Business leaders weigh in on prospects of AfCFTA
Monday, March 25, 2019
Ethiopian President Sahle-Work Zewde speaks on a panel during the Africa CEO Forum 2019 in Kigali yesterday. Emmanuel Kwizera.

TWENTY-ONE countries have already ratified the African Continental Free Trade (AfCFTA) agreement, billed as the largest free trade agreement that will allow Africa to have a single market for goods and services.

Only one country is remaining to meet the required threshold for the agreement to come into force, and many leaders from across the continent envision it as a powerful tool to foster growth, employment and industrialisation.

Leaders from governments and private sector at the Africa CEO Forum highlighted on Monday that there were immense challenges related to trade that the agreement could address.

Carlos Lopez, the former Executive Secretary of the United Nations Economic Commission for Africa (UNECA), said the cost of logistics in Africa is still a nightmare and until this is addressed, businesses will not thrive.

"The logistics of exporting from one African country to another is really brutal. It costs more to get goods to Mombasa from here [in Rwanda] than it costs from Mombasa to China,” he said.

According to Lopez, two of the largest intra-African investors, South Africa and Morocco, create more jobs with their investments than India, UK and Germany combined, reflecting a different pattern in Africa.

"We have basically a different pattern when you have intra-Africa investors. We also have another important indication that the intra-African trade is on value addition whereas the African trade with the rest of the world is commodity-driven,” he noted.

The University of Cape Town professor indicated that it currently takes up to 700 hours to process documentation at some African borders and costs 2,700 dollars a day to process documentation for import and export in some countries.

"This is unacceptable,” he said, adding that these are some of the areas that the AfCFTA was looking to address.

He was speaking during a panel discussion on Monday morning alongside President Paul Kagame, Ethiopian President Sahle-Work Zewde, Abdulsamad Rabiu, CEO of BUA Group, IFC CEO Philippe Le Houérou, and Naguib Sawiris, the Chairman of Orascom Holdings.

Egyptian billionaire and businessman Naguib Sawiris said there were still a lot of challenges that private businesses were facing, highlighting lack of facilitation programmes in some countries.

"If I am an investor coming to Rwanda to invest in real estate and there is no mortgage programme, how will I sell the units that I have built?” he asked.

"But if the programme has been built and the ground has been prepared and all I need is to come and build and sell the units then I am in business,” he added,

While he was optimistic about the AfCFTA, Sawiris, who is also the Chairman of Orascom Holdings, expressed concern about the implementation process of an agreement of that nature in Africa.

"When governments sign something then we need to go and deal with bureaucrats. When we, the private sector, reach out to governments they are always suspicious. They think we are coming to take money and leave,” he said.

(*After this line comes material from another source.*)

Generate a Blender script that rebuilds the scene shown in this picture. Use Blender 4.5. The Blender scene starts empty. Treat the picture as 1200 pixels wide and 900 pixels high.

"The intention is not bad. You definitely want to do business, make profit but also contribute to developing the country through job creation,” he added.

AfCFTA is set to increase intra-African trade by 52 per cent by the year 2022, remove tariffs on 90 per cent of goods, liberalise services and tackle other barriers to intra-African trade, such as long delays at border posts.

Nigeria’s business mogul Abdulsamad Rabiu argued that with AfCFTA there will be more winners than losers in Africa if the agreement is correctly implemented and that players like him were willing to be part of the process.

His company, BUA Group, deals in cement, sugar, flour, real estate, steel, oil gas and shipping.

Ethiopian President Sahle-Work Zewde told the gathering that her country is an example of what could be achieved if countries integrate, despite Ethiopia having faced compliance issues with the several economic groupings it belongs to.

"Ethiopia is a good example. In our history, we belong to many economic groupings but in some areas, we were there but not fully there. Compliance and some rules have been very difficult. But we have understood that there is no any other alternative than integration,” she noted.

"It is not only with AfCFTA. The recent past would show you that normalising our relationship with our immediate neighbours, especially the northern neighbour Eritrea, opened the door to a better integration of the region. A bigger, stable region we can have,” she added.

President Kagame, however, said the agreement will not address problems until people make it work.

"AfCFTA does not solve problems until people make it work. We don’t expect to put a mechanism and expect it to work; it needs an effort that people will have to undertake to make it work,” he said, highlighting the importance of political will.

The forum, which brings together business leaders, academics and leading policymakers on the continent and beyond, attracted over 1800 delegates, including chief executives of leading corporations.